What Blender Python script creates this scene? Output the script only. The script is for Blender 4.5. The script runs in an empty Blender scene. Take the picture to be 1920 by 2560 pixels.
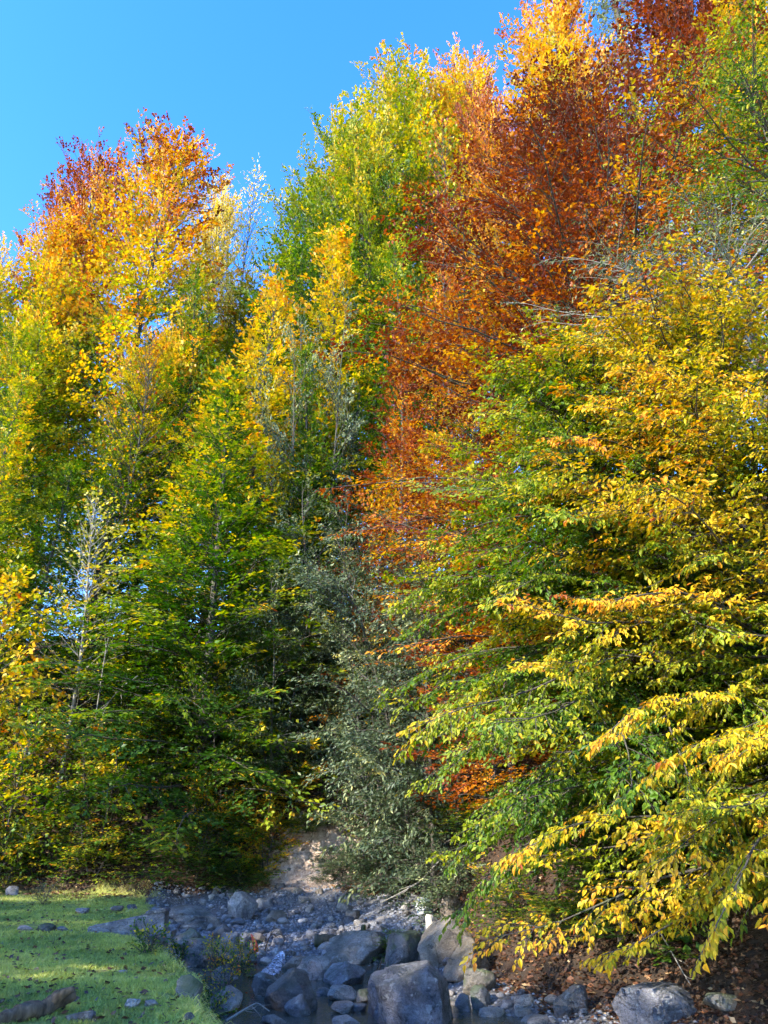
import bpy, bmesh, math, random
import numpy as np
from mathutils import Vector, Matrix, Euler

# ------------------------------------------------------------------ camera, sky, sun, exposure
scene = bpy.context.scene
col = scene.collection
FPX = 1934.0                      # focal length in photo pixels (1920 x 2560)
PITCH = math.radians(22.7)
EYE = 1.6
cam_data = bpy.data.cameras.new('camera')
cam = bpy.data.objects.new('camera', cam_data)
col.objects.link(cam)
cam.location = (0, 0, EYE)
cam.rotation_euler = (math.pi / 2 + PITCH, 0, 0)
cam_data.sensor_fit = 'VERTICAL'
cam_data.sensor_height = 36.0
cam_data.lens = 36.0 * FPX / 2560.0
cam_data.clip_start = 0.1
cam_data.clip_end = 3000
scene.camera = cam

SUN_EL = math.radians(31)
SUN_AZ = math.radians(234)        # clockwise from +Y: behind the camera, to the left
SUN_DIR = Vector((math.sin(SUN_AZ) * math.cos(SUN_EL), math.cos(SUN_AZ) * math.cos(SUN_EL), math.sin(SUN_EL)))
world = bpy.data.worlds.new('World')
scene.world = world
world.use_nodes = True
wn = world.node_tree
wn.nodes.clear()
sky = wn.nodes.new('ShaderNodeTexSky')
sky.sky_type = 'NISHITA'
sky.sun_disc = False
sky.sun_elevation = SUN_EL
sky.sun_rotation = SUN_AZ
sky.altitude = 900
sky.air_density = 1.0
sky.dust_density = 0.3
sky.ozone_density = 2.2
bg = wn.nodes.new('ShaderNodeBackground')
bg.inputs['Strength'].default_value = 0.15
wo = wn.nodes.new('ShaderNodeOutputWorld')
hsv = wn.nodes.new('ShaderNodeHueSaturation')
hsv.inputs['Saturation'].default_value = 1.34
hsv.inputs['Hue'].default_value = 0.515
wn.links.new(sky.outputs[0], hsv.inputs['Color'])
wn.links.new(hsv.outputs[0], bg.inputs[0])
wn.links.new(bg.outputs[0], wo.inputs[0])

sun_data = bpy.data.lights.new('sun', 'SUN')
sun_data.energy = 2.5
sun_data.angle = math.radians(0.53)
sun_data.color = (1.0, 0.93, 0.82)
sun = bpy.data.objects.new('sun', sun_data)
col.objects.link(sun)
sun.rotation_euler = SUN_DIR.to_track_quat('Z', 'Y').to_euler()
sun.location = (-20, -20, 40)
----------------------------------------
Restate the listing above word for word, and skip the pictures.

Response to the task
What Blender Python script creates this scene? Output the script only. The script is for Blender 4.5. The script runs in an empty Blender scene. Take the picture to be 1920 by 2560 pixels.
import bpy, bmesh, math, random
import numpy as np
from mathutils import Vector, Matrix, Euler

# ------------------------------------------------------------------ camera, sky, sun, exposure
scene = bpy.context.scene
col = scene.collection
FPX = 1934.0                      # focal length in photo pixels (1920 x 2560)
PITCH = math.radians(22.7)
EYE = 1.6
cam_data = bpy.data.cameras.new('camera')
cam = bpy.data.objects.new('camera', cam_data)
col.objects.link(cam)
cam.location = (0, 0, EYE)
cam.rotation_euler = (math.pi / 2 + PITCH, 0, 0)
cam_data.sensor_fit = 'VERTICAL'
cam_data.sensor_height = 36.0
cam_data.lens = 36.0 * FPX / 2560.0
cam_data.clip_start = 0.1
cam_data.clip_end = 3000
scene.camera = cam

SUN_EL = math.radians(31)
SUN_AZ = math.radians(234)        # clockwise from +Y: behind the camera, to the left
SUN_DIR = Vector((math.sin(SUN_AZ) * math.cos(SUN_EL), math.cos(SUN_AZ) * math.cos(SUN_EL), math.sin(SUN_EL)))
world = bpy.data.worlds.new('World')
scene.world = world
world.use_nodes = True
wn = world.node_tree
wn.nodes.clear()
sky = wn.nodes.new('ShaderNodeTexSky')
sky.sky_type = 'NISHITA'
sky.sun_disc = False
sky.sun_elevation = SUN_EL
sky.sun_rotation = SUN_AZ
sky.altitude = 900
sky.air_density = 1.0
sky.dust_density = 0.3
sky.ozone_density = 2.2
bg = wn.nodes.new('ShaderNodeBackground')
bg.inputs['Strength'].default_value = 0.15
wo = wn.nodes.new('ShaderNodeOutputWorld')
hsv = wn.nodes.new('ShaderNodeHueSaturation')
hsv.inputs['Saturation'].default_value = 1.34
hsv.inputs['Hue'].default_value = 0.515
wn.links.new(sky.outputs[0], hsv.inputs['Color'])
wn.links.new(hsv.outputs[0], bg.inputs[0])
wn.links.new(bg.outputs[0], wo.inputs[0])

sun_data = bpy.data.lights.new('sun', 'SUN')
sun_data.energy = 2.5
sun_data.angle = math.radians(0.53)
sun_data.color = (1.0, 0.93, 0.82)
sun = bpy.data.objects.new('sun', sun_data)
col.objects.link(sun)
sun.rotation_euler = SUN_DIR.to_track_quat('Z', 'Y').to_euler()
sun.location = (-20, -20, 40)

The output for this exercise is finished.